Greenville, S.C., is where everything you think you know about “Shoeless” Joe Jackson is wrong.
Here in his hometown, where a statue of Shoeless Joe occupies a prominent spot on Main Street, where kids still play on Shoeless Joe field and the Shoeless Joe museum sits just outside the entrance to the lovely minor league baseball stadium, Jackson is no goat. He’s a great baseball player and a good man who has been wronged by the keepers of history.
That’s certainly not what I learned growing up. Sure, Jackson’s statistics are stellar, but most fans have heard of him only because of his enduring place in popular culture as the most famous symbol of the Black Sox scandal: the Chicago White Sox players’ decision, 93 years ago, to throw the 1919 World Series.
“Say it ain’t so, Joe,” a plaintive young fan is said to have pleaded as his hero walked by after news broke of the players’ corruption.
But in the tidy little red brick house with white aluminum awnings where Jackson died in 1951, that confrontation never took place. Here, in a museum with a single purpose — to clear one man’s name — that famous quotation is revealed as just one more fantasy, one more piece of anti-Jackson propaganda that got glommed onto a narrative in which fiction like the movie Field of Dreams has became hopelessly blended with reported accounts such as the book (and movie) Eight Men Out.
I arrived at the museum with only the vaguest notion of a growing movement to restore Jackson’s reputation. Then I met Arlene Marcley. A decade ago, Marcley, the museum’s founder and director, knew almost nothing about Jackson except that he came from Greenville. She’d mainly heard the accepted version of history in which Jackson was complicit in the White Sox’s misdeeds.
In 2005, Marcley, who was chief of staff to Greenville’s mayor for 13 years, was in her office when a crew from Flip This House, a home-renovation TV reality show, arrived, led by a director who wanted to buy Jackson’s then-vacant house, renovate it and give it to the city for use as a museum.
The city didn’t have money to start a museum, Marcley says, “but even though I really didn’t know Joe’s story, I knew we had to save his house.”
She knew that in part because Greenville had already become a mecca for legions of fans who believed that Jackson had been wronged. His gravesite, an ordinary bronze marker at Woodlawn Memorial Park near the Bob Jones University campus, has long drawn visitors from across the country.
Today, in the five cramped rooms where Jackson and his wife, Katie, lived out his exile from baseball, that story is told through news clippings, quotations from court documents and testimonials from fellow players.

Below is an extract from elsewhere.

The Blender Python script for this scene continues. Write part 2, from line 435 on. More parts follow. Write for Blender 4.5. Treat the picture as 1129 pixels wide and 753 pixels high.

There’s very little in the house that belonged to Jackson — a piece of china, Katie’s hand mirror and a chair from the textile mill where Joe worked as a boy. But there’s a sweet little library — formerly a narrow screened porch — with a couple of thousand baseball books, donated by a researcher who’d devoted a good chunk of his life to Jackson’s vindication. And the 1940s kitchen, a modest mash-up of checkerboard linoleum, low counters and a petite pantry, has been restored to the homey look of Jackson’s time.